Bottom line: the are many general purpose use cases of SeismicMesh besides in seismology but currently that's what it's used for.
krober10nd
commented
4 years ago I took a stab at improving the purpose and clarity in #45, which can be seen here https://github.com/krober10nd/SeismicMesh/tree/purpose
krober10nd
commented
4 years ago I did a couple more revisions of the README and merged it in. I personally think it's clearer now.
krober10nd
commented
4 years ago Revised it a little more today.
nschloe
commented
4 years ago These aforementioned mesh generation software generally require a sizing function to be defined on a mesh, which creates a circular problem of building a mesh to build a mesh.
That's not true. CGAL does mesh refinement based on general functions (see, e.g., https://github.com/nschloe/pygalmesh#local-refinement) and so does gmsh.
So if I get it right, SeismicMesh is basically a big distmesh implementation that can also ready seismic velocity model files and create a mesh sizing field from it. Is that correct?
krober10nd
commented
4 years ago That's not true. CGAL does mesh refinement based on general functions (see, e.g., https://github.com/nschloe/pygalmesh#local-refinement) and so does gmsh.
That's fair and I'll edit the language to reflect your point. However, I meant more along the lines of how does a user build a sizing function from a given seismic velocity model.
For analytical sizing functions, it's straightforward. For user-defined fields, the gmsh 4.6.0 user guide syas:
The PostView field specifies an explicit background mesh in the form of a scalar post-processing view (see Post-processing commands, and File formats) in which the nodal values are the target element sizes. This method is very general but it requires a first (usually rough) mesh and a way to compute the target sizes on this mesh (usually through an error estimation procedure, in an iterative process of mesh adaptation). Warning: only parsed (.pos) files can currently be used as background meshes (.msh files cannot be used, since the mesh used to define the field will be destroyed during the meshing process). (Note that you can also load a background mesh directly from the command line using the -bgm option (see Command-line options), or in the GUI by selecting ‘Apply as background mesh’ in the post-processing view option menu.)
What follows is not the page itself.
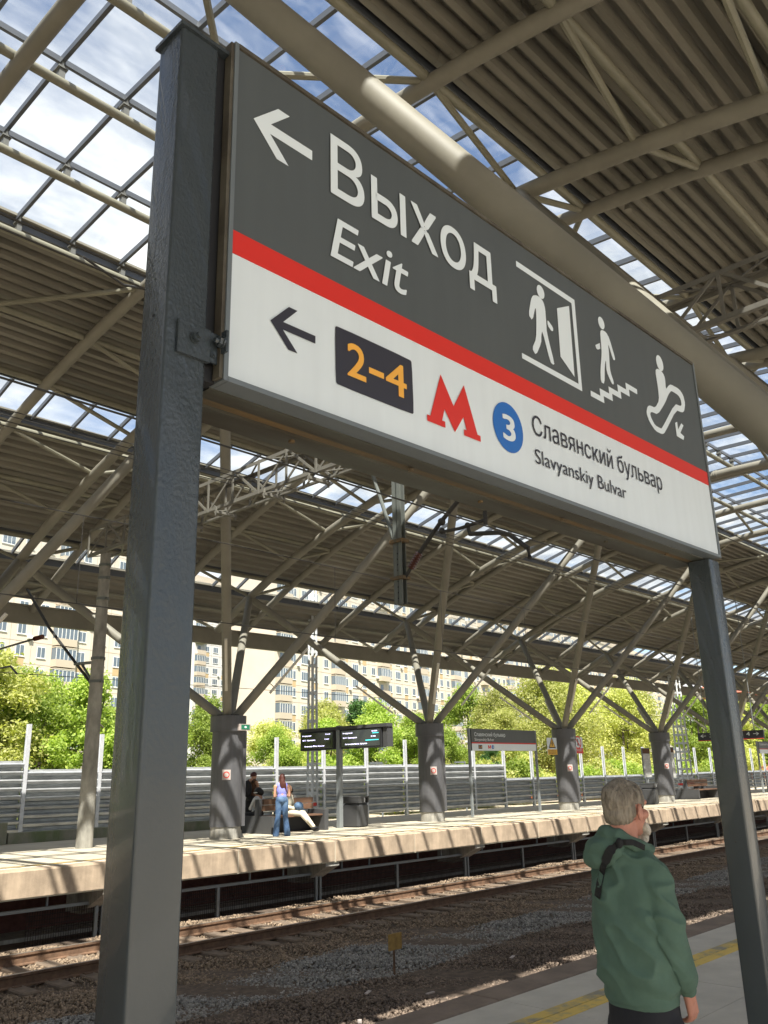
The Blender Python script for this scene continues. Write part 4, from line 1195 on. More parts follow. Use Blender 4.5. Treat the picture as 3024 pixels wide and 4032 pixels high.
shape('arrow_symbol', [[(0.068, 0.78), (0.15, 0.862), (0.191, 0.862), (0.126, 0.796), (0.274, 0.796), (0.274, 0.764), (0.124, 0.764), (0.189, 0.697), (0.148, 0.697)]], S_LET)
shape('arrow_symbol', [[(0.137, 0.208), (0.196, 0.269), (0.225, 0.269), (0.178, 0.219), (0.287, 0.219), (0.287, 0.197), (0.177, 0.197), (0.226, 0.147), (0.196, 0.147)]], S_BLACK)
shape('number_plate', [smooth([(0.358, 0.272), (0.365, 0.279), (0.661, 0.279), (0.668, 0.272), (0.669, 0.112), (0.662, 0.105), (0.367, 0.105), (0.360, 0.112)])], S_BLACK)
shape('metro_letter', [[(0.800, 0.277), (0.857, 0.188), (0.914, 0.277), (0.971, 0.124), (0.986, 0.124), (0.986, 0.104), (0.902, 0.104), (0.902, 0.124), (0.916, 0.124), (0.903, 0.165), (0.857, 0.102), (0.811, 0.165), (0.798, 0.124), (0.812, 0.124), (0.812, 0.104), (0.728, 0.104), (0.728, 0.124), (0.743, 0.124)]], S_RED)
shape('line_disc', [ell(1.1435, .1965, .0845, .0885, 48)], S_BLUE)
shape('door_symbol', [[(1.267, 0.889), (1.666, 0.889), (1.657, 0.488), (1.258, 0.491), (1.259, 0.512), (1.634, 0.512), (1.640, 0.864), (1.266, 0.865)]], S_LET)
shape('door_symbol', [[(1.526, 0.796), (1.619, 0.843), (1.609, 0.533), (1.519, 0.588)]], S_LET)
shape('walker_symbol', [ell(1.418, .822, .0255, .028)], S_LET)
shape('walker_symbol', [smooth([(1.347, 0.762), (1.362, 0.784), (1.386, 0.795), (1.412, 0.796), (1.432, 0.785), (1.440, 0.76), (1.439, 0.701), (1.437, 0.657), (1.472, 0.542), (1.462, 0.534), (1.443, 0.539), (1.407, 0.655), (1.397, 0.633), (1.392, 0.598), (1.350, 0.534), (1.327, 0.554), (1.360, 0.604), (1.373, 0.691), (1.375, 0.746), (1.345, 0.672), (1.322, 0.688)])], S_LET)
shape('walker_symbol', [smooth([(1.449, 0.718), (1.485, 0.697), (1.483, 0.682), (1.471, 0.677), (1.447, 0.692)])], S_LET)
shape('stairs_symbol', [ell(1.870, .864, .0255, .028)], S_LET)
shape('stairs_symbol', [smooth([(1.852, 0.818), (1.868, 0.832), (1.903, 0.834), (1.926, 0.814), (1.958, 0.732), (1.950, 0.719), (1.937, 0.721), (1.909, 0.786), (1.909, 0.742), (1.902, 0.681), (1.904, 0.65), (1.923, 0.612), (1.916, 0.598), (1.903, 0.6), (1.869, 0.643), (1.876, 0.700), (1.860, 0.666), (1.842, 0.578), (1.813, 0.577), (1.819, 0.632), (1.846, 0.718), (1.849, 0.767)])], S_LET)
shape('stairs_symbol', [[(1.799, 0.737), (1.838, 0.760), (1.838, 0.734), (1.816, 0.722), (1.804, 0.724)]], S_LET)
shape('stairs_symbol', [[(1.722, 0.512), (1.796, 0.512), (1.796, 0.545), (1.872, 0.545), (1.872, 0.577), (1.95, 0.577), (1.95, 0.611), (2.025, 0.611), (2.025, 0.643), (2.125, 0.643), (2.123, 0.619), (2.050, 0.619), (2.050, 0.586), (1.973, 0.586), (1.973, 0.552), (1.897, 0.552), (1.896, 0.519), (1.823, 0.519), (1.823, 0.488), (1.720, 0.488)]], S_LET)
shape('escalator_symbol', [ell(2.388, .857, .0345, .039)], S_LET)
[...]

Hence where my comment a mesh to define a mesh.
So if I get it right, SeismicMesh is basically a big distmesh implementation that can also ready seismic velocity model files and create a mesh sizing field from it. Is that correct?
That's correct. A parallel distmesh with mesh improvement and mesh sizing field creation from seismic velocity model files.
nschloe
commented
4 years ago That's correct.
Good. Can SeismicMesh generate meshes for non-rectangular domains, too?
krober10nd
commented
4 years ago Good. Can SeismicMesh generate meshes for non-rectangular domains, too?
Yep.
There's two examples in the folder examples that show how you can mesh non-rectangular domains (2D and 3D).
I use iso contours of seismic velocity to define a 0-level set, which defines the meshing domain.
This is about the README. The premise of SeismicMesh is unclear:
First off, I think it's tetrahedral meshing in 3D, right? What does is "meshing for a slab of Earth" mean, how is it different from meshing for the air around a wing? What exactly does SeismicMesh do differently than gmsh, or what's it's specialty? I'm guessing it has to do with the segy files. How is this useful for seismic computations?